[Problem statement] Return, without pictures, the lines from the start of the data through the one that contains "from mathutils.geometry import".

[Data lines]
● ● ● ● ●

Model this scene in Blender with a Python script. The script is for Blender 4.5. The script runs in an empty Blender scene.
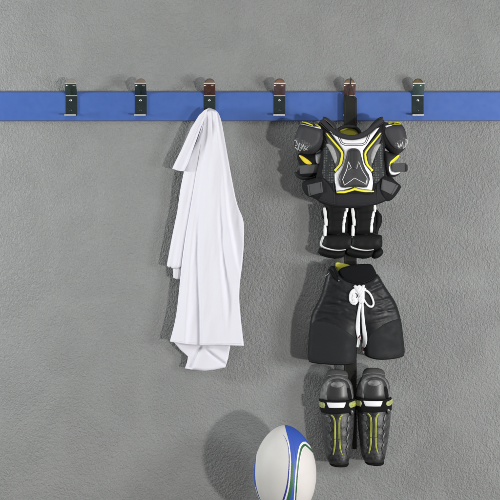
import bpy, math, random
import numpy as np
from mathutils import Vector, noise
from mathutils.geometry import delaunay_2d_cdt

random.seed(7)
SC = bpy.context.scene
COL = SC.collection
S = 0.0035          # metres on the wall per unit of the measured drawing (500 units wide)
D = 5.0             # camera distance from the wall

# ------------------------------------------------------------------ materials
def mat(name, color, rough=0.6, metallic=0.0, spec=0.5, coat=0.0, coat_rough=0.1, sheen=0.0,
        grain=None, grain_str=0.2, grain_dist=0.001, mottle=None, mottle_scale=20, rough_var=0.0,
        stretch=(1, 1, 1)):
    m = bpy.data.materials.new(name)
    m.use_nodes = True
    nt = m.node_tree
    b = nt.nodes['Principled BSDF']
    b.inputs['Base Color'].default_value = (*color, 1)
    b.inputs['Roughness'].default_value = rough
    b.inputs['Metallic'].default_value = metallic
    b.inputs['Specular IOR Level'].default_value = spec
    b.inputs['Coat Weight'].default_value = coat
    b.inputs['Coat Roughness'].default_value = coat_rough
    b.inputs['Sheen Weight'].default_value = sheen
    tc = nt.nodes.new('ShaderNodeTexCoord')
    mp = nt.nodes.new('ShaderNodeMapping')
    mp.inputs['Scale'].default_value = stretch
    nt.links.new(tc.outputs['Object'], mp.inputs['Vector'])
    if mottle:
        n = nt.nodes.new('ShaderNodeTexNoise')
        n.inputs['Scale'].default_value = mottle_scale
        n.inputs['Detail'].default_value = 5
        nt.links.new(mp.outputs[0], n.inputs['Vector'])
        r = nt.nodes.new('ShaderNodeValToRGB')
        r.color_ramp.elements[0].position = 0.38
        r.color_ramp.elements[1].position = 0.64
        r.color_ramp.elements[0].color = (*color, 1)
        r.color_ramp.elements[1].color = (*mottle, 1)
        nt.links.new(n.outputs['Fac'], r.inputs['Fac'])
        nt.links.new(r.outputs['Color'], b.inputs['Base Color'])
    if rough_var:
        n3 = nt.nodes.new('ShaderNodeTexNoise')
        n3.inputs['Scale'].default_value = 45
        n3.inputs['Detail'].default_value = 4
        nt.links.new(tc.outputs['Object'], n3.inputs['Vector'])
        mr = nt.nodes.new('ShaderNodeMapRange')
        mr.inputs['From Min'].default_value = 0.3
        mr.inputs['From Max'].default_value = 0.7
        mr.inputs['To Min'].default_value = max(0.03, rough - rough_var)
        mr.inputs['To Max'].default_value = min(1, rough + rough_var)
        nt.links.new(n3.outputs['Fac'], mr.inputs['Value'])
        nt.links.new(mr.outputs['Result'], b.inputs['Roughness'])
    if grain:
        n2 = nt.nodes.new('ShaderNodeTexNoise')
        n2.inputs['Scale'].default_value = grain
        n2.inputs['Detail'].default_value = 4
        nt.links.new(mp.outputs[0], n2.inputs['Vector'])
        bp = nt.nodes.new('ShaderNodeBump')
        bp.inputs['Strength'].default_value = grain_str
        bp.inputs['Distance'].default_value = grain_dist
        nt.links.new(n2.outputs['Fac'], bp.inputs['Height'])
        nt.links.new(bp.outputs['Normal'], b.inputs['Normal'])
    return m

def plaster():
    m = bpy.data.materials.new('grey_plaster')
    m.use_nodes = True
    nt = m.node_tree; N = nt.nodes; L = nt.links
    b = N['Principled BSDF']
    b.inputs['Roughness'].default_value = 0.62
    b.inputs['Specular IOR Level'].default_value = 0.35
    tc = N.new('ShaderNodeTexCoord')
    def noise_n(scale, detail=3, dist=0.0, rough=0.5, vec=None):
        n = N.new('ShaderNodeTexNoise')
        n.inputs['Scale'].default_value = scale
        n.inputs['Detail'].default_value = detail
        n.inputs['Distortion'].default_value = dist
        n.inputs['Roughness'].default_value = rough
        L.new(vec or tc.outputs['Object'], n.inputs['Vector'])
        return n
    def math_n(op, a, bb, clamp=False):
        n = N.new('ShaderNodeMath'); n.operation = op; n.use_clamp = clamp
        for i, v in enumerate((a, bb)):
            if isinstance(v, (int, float)): n.inputs[i].default_value = v
            else: L.new(v, n.inputs[i])
        return n.outputs[0]
    def maprange(v, a, c, d, e):
        n = N.new('ShaderNodeMapRange'); n.interpolation_type = 'SMOOTHSTEP'
        L.new(v, n.inputs['Value'])
        for k, x in zip(('From Min', 'From Max', 'To Min', 'To Max'), (a, c, d, e)): n.inputs[k].default_value = x
        return n.outputs['Result']
    # trowel swirl: the coordinates are bent by a slow noise, then stretched along the stroke
    warp = noise_n(2.2, 2)
    vm = N.new('ShaderNodeVectorMath'); vm.operation = 'MULTIPLY_ADD'
    vm.inputs[1].default_value = (0.09, 0.09, 0.09)
    L.new(warp.outputs['Color'], vm.inputs[0]); L.new(tc.outputs['Object'], vm.inputs[2])
    mp = N.new('ShaderNodeMapping')
    mp.inputs['Rotation'].default_value = (0, math.radians(35), 0)
    mp.inputs['Scale'].default_value = (1.0, 1, 0.85)
    L.new(vm.outputs[0], mp.inputs['Vector'])
    a = noise_n(104, 4, 0.45, 0.6, mp.outputs[0])
    c = noise_n(215, 3, 0.3, 0.6, mp.outputs[0])
    d = noise_n(380, 3)
    pa = maprange(a.outputs['Fac'], 0.34, 0.70, 0.0, 1.0)     # plateaus with edges
    pc = maprange(c.outputs['Fac'], 0.32, 0.70, 0.0, 0.85)
    patch = noise_n(6.0, 4, 0.8)
    pm = maprange(patch.outputs['Fac'], 0.34, 0.62, 0.62, 1.0)
    h = math_n('SUBTRACT', math_n('ADD', pa, pc), 0.92)
    h = math_n('MULTIPLY', h, pm)
    h = math_n('ADD', h, math_n('MULTIPLY', d.outputs['Fac'], 0.22))
    big = noise_n(7.0, 2)
    h = math_n('ADD', h, math_n('MULTIPLY', big.outputs['Fac'], 0.05))
    bp = N.new('ShaderNodeBump')
    bp.inputs['Strength'].default_value = WALL_BUMP
    bp.inputs['Distance'].default_value = 0.0052
    L.new(h, bp.inputs['Height'])
    L.new(bp.outputs['Normal'], b.inputs['Normal'])
    tone = noise_n(1.7, 4, 0.4)
    fine = noise_n(160, 3)
    mix = math_n('ADD', math_n('MULTIPLY', tone.outputs['Fac'], 0.5), math_n('MULTIPLY', fine.outputs['Fac'], 0.5))
    r = N.new('ShaderNodeValToRGB')
    r.color_ramp.elements[0].position = 0.30; r.color_ramp.elements[0].color = (*WALL_DARK, 1)
    r.color_ramp.elements[1].position = 0.70; r.color_ramp.elements[1].color = (*WALL_LIGHT, 1)
    L.new(mix, r.inputs['Fac'])
    L.new(r.outputs['Color'], b.inputs['Base Color'])
    return m

def mesh_fabric(name, color, hole):
    m = mat(name, color, 0.7)
    nt = m.node_tree
    b = nt.nodes['Principled BSDF']
    tc = nt.nodes.new('ShaderNodeTexCoord')
    v = nt.nodes.new('ShaderNodeTexVoronoi'); v.inputs['Scale'].default_value = 120
    v.inputs['Randomness'].default_value = 0.25
    nt.links.new(tc.outputs['Object'], v.inputs['Vector'])
    r = nt.nodes.new('ShaderNodeValToRGB')
    r.color_ramp.elements[0].position = 0.30; r.color_ramp.elements[0].color = (*hole, 1)
    r.color_ramp.elements[1].position = 0.42; r.color_ramp.elements[1].color = (*color, 1)
    nt.links.new(v.outputs['Distance'], r.inputs['Fac'])
    nt.links.new(r.outputs['Color'], b.inputs['Base Color'])
    bp = nt.nodes.new('ShaderNodeBump'); bp.inputs['Strength'].default_value = 0.6; bp.inputs['Distance'].default_value = 0.002
    nt.links.new(v.outputs['Distance'], bp.inputs['Height'])
    nt.links.new(bp.outputs['Normal'], b.inputs['Normal'])
    return m

WALL_BUMP = 0.66
WALL_DARK = (0.258, 0.264, 0.259)
WALL_LIGHT = (0.284, 0.289, 0.283)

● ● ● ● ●

[Exercise answer]
Model this scene in Blender with a Python script. The script is for Blender 4.5. The script runs in an empty Blender scene.
import bpy, math, random
import numpy as np
from mathutils import Vector, noise
from mathutils.geometry import delaunay_2d_cdt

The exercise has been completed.